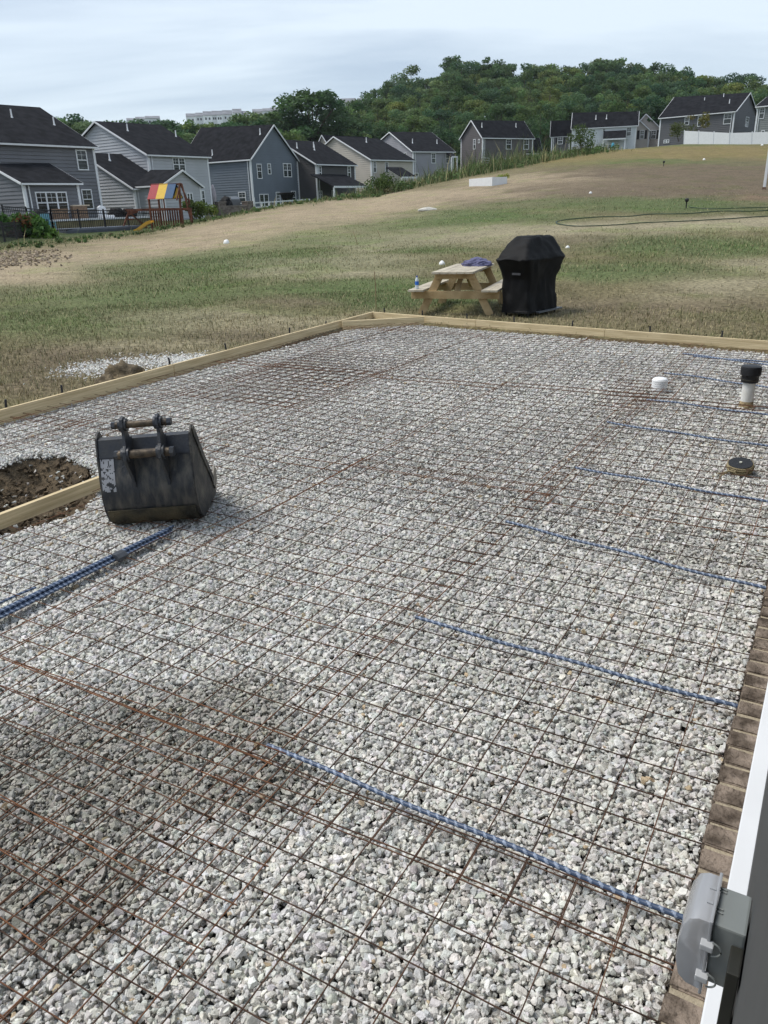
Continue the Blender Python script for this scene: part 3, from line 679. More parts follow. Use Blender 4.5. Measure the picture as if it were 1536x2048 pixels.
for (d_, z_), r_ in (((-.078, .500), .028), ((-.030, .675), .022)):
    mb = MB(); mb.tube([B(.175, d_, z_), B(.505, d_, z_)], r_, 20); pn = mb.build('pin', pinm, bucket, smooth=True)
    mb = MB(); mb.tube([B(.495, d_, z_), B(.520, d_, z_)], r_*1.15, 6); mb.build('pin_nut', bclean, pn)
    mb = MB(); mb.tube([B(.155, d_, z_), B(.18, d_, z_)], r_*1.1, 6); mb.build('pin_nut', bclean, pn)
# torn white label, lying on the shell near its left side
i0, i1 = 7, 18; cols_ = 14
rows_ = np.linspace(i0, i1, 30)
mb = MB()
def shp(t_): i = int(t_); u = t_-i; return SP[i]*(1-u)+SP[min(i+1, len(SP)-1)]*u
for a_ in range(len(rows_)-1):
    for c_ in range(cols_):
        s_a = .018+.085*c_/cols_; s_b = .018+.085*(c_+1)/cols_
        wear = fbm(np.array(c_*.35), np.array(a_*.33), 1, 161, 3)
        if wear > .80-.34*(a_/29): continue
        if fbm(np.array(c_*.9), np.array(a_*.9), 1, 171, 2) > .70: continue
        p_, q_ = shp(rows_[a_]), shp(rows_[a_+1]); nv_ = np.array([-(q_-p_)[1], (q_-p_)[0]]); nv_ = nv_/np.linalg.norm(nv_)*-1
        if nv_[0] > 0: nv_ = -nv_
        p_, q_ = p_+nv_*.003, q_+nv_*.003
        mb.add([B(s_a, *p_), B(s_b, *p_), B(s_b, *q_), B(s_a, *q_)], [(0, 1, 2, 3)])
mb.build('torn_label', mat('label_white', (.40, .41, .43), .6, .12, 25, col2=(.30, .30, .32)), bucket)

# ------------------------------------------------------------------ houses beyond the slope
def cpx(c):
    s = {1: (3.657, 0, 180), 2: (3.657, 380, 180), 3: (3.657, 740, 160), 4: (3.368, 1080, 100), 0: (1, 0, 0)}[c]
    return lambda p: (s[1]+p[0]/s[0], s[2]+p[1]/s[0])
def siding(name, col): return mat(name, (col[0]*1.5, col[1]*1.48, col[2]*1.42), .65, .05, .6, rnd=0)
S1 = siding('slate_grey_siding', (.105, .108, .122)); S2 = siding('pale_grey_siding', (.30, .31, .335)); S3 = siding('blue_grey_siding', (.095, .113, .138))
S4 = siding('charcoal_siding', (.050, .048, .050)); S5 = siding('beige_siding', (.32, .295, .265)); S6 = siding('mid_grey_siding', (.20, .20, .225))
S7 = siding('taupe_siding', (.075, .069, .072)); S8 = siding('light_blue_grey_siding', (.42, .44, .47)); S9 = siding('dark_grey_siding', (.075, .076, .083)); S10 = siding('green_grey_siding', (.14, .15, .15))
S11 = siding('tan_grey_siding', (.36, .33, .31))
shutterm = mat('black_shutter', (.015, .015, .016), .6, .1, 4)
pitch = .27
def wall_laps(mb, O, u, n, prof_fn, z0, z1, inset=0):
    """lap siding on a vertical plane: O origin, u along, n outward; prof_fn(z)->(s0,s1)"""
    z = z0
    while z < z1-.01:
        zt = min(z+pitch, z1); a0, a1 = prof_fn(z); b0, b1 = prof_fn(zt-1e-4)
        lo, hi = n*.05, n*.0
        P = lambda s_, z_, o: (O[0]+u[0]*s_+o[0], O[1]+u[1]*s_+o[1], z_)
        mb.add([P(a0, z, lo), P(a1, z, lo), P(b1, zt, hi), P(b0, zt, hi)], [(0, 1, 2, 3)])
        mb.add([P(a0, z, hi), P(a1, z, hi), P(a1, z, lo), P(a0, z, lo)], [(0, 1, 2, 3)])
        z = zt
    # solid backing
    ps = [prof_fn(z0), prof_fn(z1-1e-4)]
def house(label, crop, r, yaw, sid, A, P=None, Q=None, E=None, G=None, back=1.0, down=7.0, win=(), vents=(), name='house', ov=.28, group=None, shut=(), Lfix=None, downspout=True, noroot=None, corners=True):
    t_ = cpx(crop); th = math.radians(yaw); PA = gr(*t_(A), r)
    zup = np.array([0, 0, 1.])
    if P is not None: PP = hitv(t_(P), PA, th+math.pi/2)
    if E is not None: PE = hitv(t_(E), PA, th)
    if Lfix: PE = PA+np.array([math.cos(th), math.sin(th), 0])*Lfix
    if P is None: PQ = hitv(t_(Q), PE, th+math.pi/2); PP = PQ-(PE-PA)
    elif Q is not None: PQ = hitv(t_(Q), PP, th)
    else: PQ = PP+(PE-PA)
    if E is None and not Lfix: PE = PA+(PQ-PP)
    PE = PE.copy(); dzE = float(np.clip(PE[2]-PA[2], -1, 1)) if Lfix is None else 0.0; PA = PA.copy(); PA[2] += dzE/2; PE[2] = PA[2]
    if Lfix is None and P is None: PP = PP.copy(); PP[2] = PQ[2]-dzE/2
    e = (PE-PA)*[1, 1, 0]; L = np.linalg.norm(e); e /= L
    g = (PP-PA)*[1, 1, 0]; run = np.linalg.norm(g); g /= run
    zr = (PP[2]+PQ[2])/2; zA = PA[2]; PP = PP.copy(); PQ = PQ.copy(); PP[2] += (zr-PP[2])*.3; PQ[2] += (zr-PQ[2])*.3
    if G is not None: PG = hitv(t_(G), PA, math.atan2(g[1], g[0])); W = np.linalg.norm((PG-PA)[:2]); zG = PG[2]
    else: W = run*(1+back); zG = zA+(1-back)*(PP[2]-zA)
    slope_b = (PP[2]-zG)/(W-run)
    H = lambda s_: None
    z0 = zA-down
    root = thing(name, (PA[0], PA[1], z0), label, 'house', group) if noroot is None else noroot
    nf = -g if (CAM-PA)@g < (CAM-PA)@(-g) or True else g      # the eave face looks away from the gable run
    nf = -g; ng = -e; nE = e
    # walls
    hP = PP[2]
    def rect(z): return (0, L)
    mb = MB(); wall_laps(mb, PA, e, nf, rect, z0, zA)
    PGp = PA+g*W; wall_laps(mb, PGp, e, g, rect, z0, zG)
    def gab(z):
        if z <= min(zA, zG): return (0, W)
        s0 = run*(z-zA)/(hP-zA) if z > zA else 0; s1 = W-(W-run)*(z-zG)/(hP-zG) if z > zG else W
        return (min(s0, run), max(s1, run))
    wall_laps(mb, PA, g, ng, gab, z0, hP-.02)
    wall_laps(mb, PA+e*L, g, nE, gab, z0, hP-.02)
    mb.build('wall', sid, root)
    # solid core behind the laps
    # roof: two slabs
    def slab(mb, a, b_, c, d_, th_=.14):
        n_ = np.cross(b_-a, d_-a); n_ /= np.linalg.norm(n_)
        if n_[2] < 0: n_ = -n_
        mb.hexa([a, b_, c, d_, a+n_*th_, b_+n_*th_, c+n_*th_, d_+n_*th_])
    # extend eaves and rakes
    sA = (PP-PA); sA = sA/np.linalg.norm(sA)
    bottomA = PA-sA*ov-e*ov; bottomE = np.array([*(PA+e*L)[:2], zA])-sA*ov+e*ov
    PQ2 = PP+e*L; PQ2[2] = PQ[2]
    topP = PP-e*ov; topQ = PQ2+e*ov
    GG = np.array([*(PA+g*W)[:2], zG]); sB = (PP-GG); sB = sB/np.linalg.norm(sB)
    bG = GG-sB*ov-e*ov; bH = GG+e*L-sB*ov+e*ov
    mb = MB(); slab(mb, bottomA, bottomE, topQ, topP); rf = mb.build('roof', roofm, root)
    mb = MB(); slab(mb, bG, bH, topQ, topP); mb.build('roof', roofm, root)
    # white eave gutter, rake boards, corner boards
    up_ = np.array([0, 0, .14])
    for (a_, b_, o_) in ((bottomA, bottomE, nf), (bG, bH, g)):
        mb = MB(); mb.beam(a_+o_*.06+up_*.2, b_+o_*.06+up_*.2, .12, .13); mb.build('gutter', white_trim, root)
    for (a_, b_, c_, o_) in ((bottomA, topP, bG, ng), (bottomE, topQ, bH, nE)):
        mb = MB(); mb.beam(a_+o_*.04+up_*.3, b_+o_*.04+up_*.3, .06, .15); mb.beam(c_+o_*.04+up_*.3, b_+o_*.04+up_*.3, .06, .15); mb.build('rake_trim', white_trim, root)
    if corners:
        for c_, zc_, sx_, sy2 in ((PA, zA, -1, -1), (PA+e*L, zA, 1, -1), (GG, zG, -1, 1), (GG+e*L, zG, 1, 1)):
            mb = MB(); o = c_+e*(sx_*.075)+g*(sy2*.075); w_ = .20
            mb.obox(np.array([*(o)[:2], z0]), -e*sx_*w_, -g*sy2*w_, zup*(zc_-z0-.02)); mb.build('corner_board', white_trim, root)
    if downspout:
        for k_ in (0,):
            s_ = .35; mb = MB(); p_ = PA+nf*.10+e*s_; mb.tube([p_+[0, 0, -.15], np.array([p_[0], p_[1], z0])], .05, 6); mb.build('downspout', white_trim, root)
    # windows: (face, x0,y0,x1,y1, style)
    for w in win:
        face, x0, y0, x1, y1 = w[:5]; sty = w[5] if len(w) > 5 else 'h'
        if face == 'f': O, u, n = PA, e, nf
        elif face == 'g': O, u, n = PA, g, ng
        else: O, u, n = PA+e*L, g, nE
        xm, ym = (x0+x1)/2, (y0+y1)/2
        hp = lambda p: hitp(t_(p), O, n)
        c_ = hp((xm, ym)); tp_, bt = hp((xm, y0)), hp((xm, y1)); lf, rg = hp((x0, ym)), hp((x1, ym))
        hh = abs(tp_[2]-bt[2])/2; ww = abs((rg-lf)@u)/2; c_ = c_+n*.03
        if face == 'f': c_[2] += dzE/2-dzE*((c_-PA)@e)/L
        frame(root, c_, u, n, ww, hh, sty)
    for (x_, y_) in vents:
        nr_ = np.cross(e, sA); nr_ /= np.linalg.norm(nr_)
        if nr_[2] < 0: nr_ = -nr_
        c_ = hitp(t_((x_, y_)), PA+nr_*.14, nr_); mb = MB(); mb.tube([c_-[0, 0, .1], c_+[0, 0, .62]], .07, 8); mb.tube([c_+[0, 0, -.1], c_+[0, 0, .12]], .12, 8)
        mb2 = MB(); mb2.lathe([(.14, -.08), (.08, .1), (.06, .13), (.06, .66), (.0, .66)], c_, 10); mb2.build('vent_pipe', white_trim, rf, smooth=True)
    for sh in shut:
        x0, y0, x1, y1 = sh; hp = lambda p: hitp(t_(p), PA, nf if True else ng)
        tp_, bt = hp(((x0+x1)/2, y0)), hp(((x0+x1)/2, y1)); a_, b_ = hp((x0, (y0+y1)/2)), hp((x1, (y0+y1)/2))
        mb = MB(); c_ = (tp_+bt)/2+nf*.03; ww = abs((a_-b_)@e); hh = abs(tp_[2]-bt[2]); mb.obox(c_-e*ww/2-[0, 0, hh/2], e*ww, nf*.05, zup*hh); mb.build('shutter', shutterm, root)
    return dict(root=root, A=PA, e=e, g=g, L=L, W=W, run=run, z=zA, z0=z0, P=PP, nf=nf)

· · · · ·

*TASK INSTRUCTIONS*
Every line from the start of the listing above through the line with "col2=(.30, .30, .32)), bucket)" should be repeated exactly; skip the pictures and add nothing else.

*THE ANSWER*
Continue the Blender Python script for this scene: part 3, from line 679. More parts follow. Use Blender 4.5. Measure the picture as if it were 1536x2048 pixels.
for (d_, z_), r_ in (((-.078, .500), .028), ((-.030, .675), .022)):
    mb = MB(); mb.tube([B(.175, d_, z_), B(.505, d_, z_)], r_, 20); pn = mb.build('pin', pinm, bucket, smooth=True)
    mb = MB(); mb.tube([B(.495, d_, z_), B(.520, d_, z_)], r_*1.15, 6); mb.build('pin_nut', bclean, pn)
    mb = MB(); mb.tube([B(.155, d_, z_), B(.18, d_, z_)], r_*1.1, 6); mb.build('pin_nut', bclean, pn)
# torn white label, lying on the shell near its left side
i0, i1 = 7, 18; cols_ = 14
rows_ = np.linspace(i0, i1, 30)
mb = MB()
def shp(t_): i = int(t_); u = t_-i; return SP[i]*(1-u)+SP[min(i+1, len(SP)-1)]*u
for a_ in range(len(rows_)-1):
    for c_ in range(cols_):
        s_a = .018+.085*c_/cols_; s_b = .018+.085*(c_+1)/cols_
        wear = fbm(np.array(c_*.35), np.array(a_*.33), 1, 161, 3)
        if wear > .80-.34*(a_/29): continue
        if fbm(np.array(c_*.9), np.array(a_*.9), 1, 171, 2) > .70: continue
        p_, q_ = shp(rows_[a_]), shp(rows_[a_+1]); nv_ = np.array([-(q_-p_)[1], (q_-p_)[0]]); nv_ = nv_/np.linalg.norm(nv_)*-1
        if nv_[0] > 0: nv_ = -nv_
        p_, q_ = p_+nv_*.003, q_+nv_*.003
        mb.add([B(s_a, *p_), B(s_b, *p_), B(s_b, *q_), B(s_a, *q_)], [(0, 1, 2, 3)])
mb.build('torn_label', mat('label_white', (.40, .41, .43), .6, .12, 25, col2=(.30, .30, .32)), bucket)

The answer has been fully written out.